Well, in the last week we learned of another paper transfer of 19+ billion bucks in the form of yet another loan guarantee heading to TMX account managers courtesy the federal Liberals.
All capital and loan-backed available taxpayer cash devoted to TMX now exceeds 40 billion. Add in CCS and LNG subsidies and guarantees so willingly provided by the Libs since 2015, surely we're on the way to 100 billion dollars.
Will we ever see that kinda money backstop Trudeau's rhetoric on climate action? Not even close, I'm afraid.
I'm with you on the various Liberal social policies, knowing it could be better if the NDP underpinning was stronger. And that is probably going to be the pivot point for me in the next election where our riding could go in one of three ways. Conservatives remain entrenched on the barbaric side of the equation.
But on the political intentions so far regarding fighting climate change and building an electron economy, just follow the money and prepare for disappointment.
Just a quick correction for accuracy: The turn away from Russia's natural gas has a lot to do with their invasion of Ukraine, a lot to do with persistent US leaning on the EU to blackball them even before that was on the horizon, and nothing really to do with Russia being a bad vendor in any conventional way. It so happens that it may be good for the planet that Russia did get blackballed, because the increased cost to the EU of natural gas has probably pushed them to move faster towards renewable energy. But let's not call it what it isn't.
Russia wanted to do long term contracts to supply natural gas at consistent and fairly low prices; it's as if Alberta had OFFERED the National Energy Program back in the day. Even before the war, the EU had been shifting towards a stupid-California style deregulated energy market which had pushed prices up considerably--much higher than the prices Russia was willing to sell at. Russia wanted to increase their supply of this cheap gas via the Nordstream 2 pipeline, which they had spent a bunch of time, effort and money building, only for the US to finally succeed at the last minute in making Germany nix it in favour of paying twice as much for American LNG and making German chemical industries uncompetitive. It was my opinion at the time that this was probably the final element in Putin's decision to attack Ukraine, in that he realized that if the strongest, potentially most independent EU member was willing to hurt their economy badly to stay onside with the American "Russia-is-the-enemy" narrative, there was definitively no point any longer in diplomacy with the EU.
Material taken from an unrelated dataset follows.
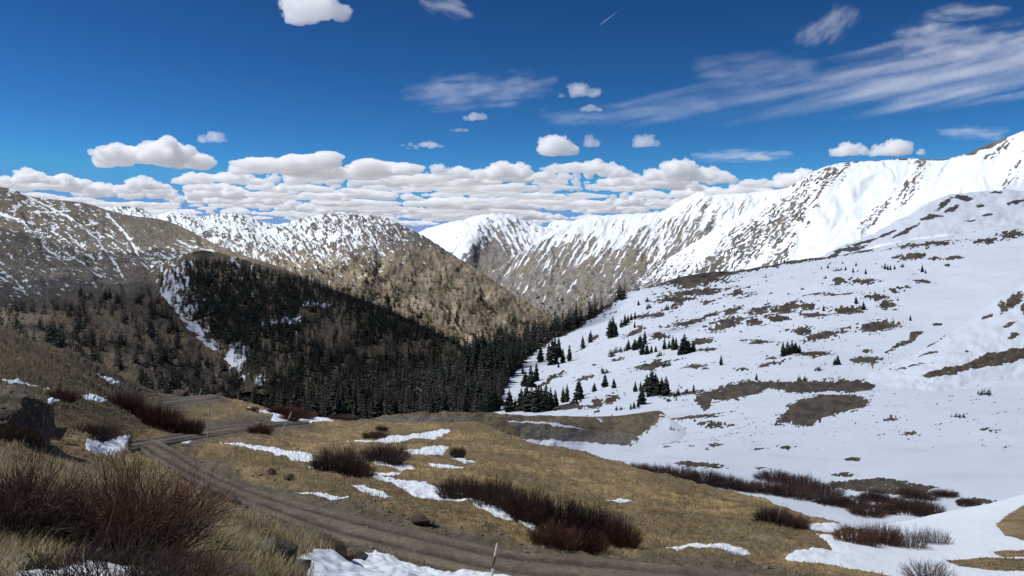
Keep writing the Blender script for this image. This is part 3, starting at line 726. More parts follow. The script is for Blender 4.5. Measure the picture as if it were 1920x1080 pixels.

So basically, it was not Russia's shortcomings as a supplier (or its fascism; Hungary and Turkey are more fascist than Russia and nobody in the EU seems to care, and nobody boycotts Saudi Arabia no matter what horrible putrid things they do) that led to the EU not buying its natural gas. It was mainly sordid geopolitics, mostly emanating from NATO, which is to say the US. But it does mean there's less natural gas being used; I guess a win is a win.
Why bother with hydrogen made from fossil methane? might as well just burn the methane. Also Carbon capture and storage is carbon dioxide capture and storage. That means it "stores" twice as much oxygen as carbon.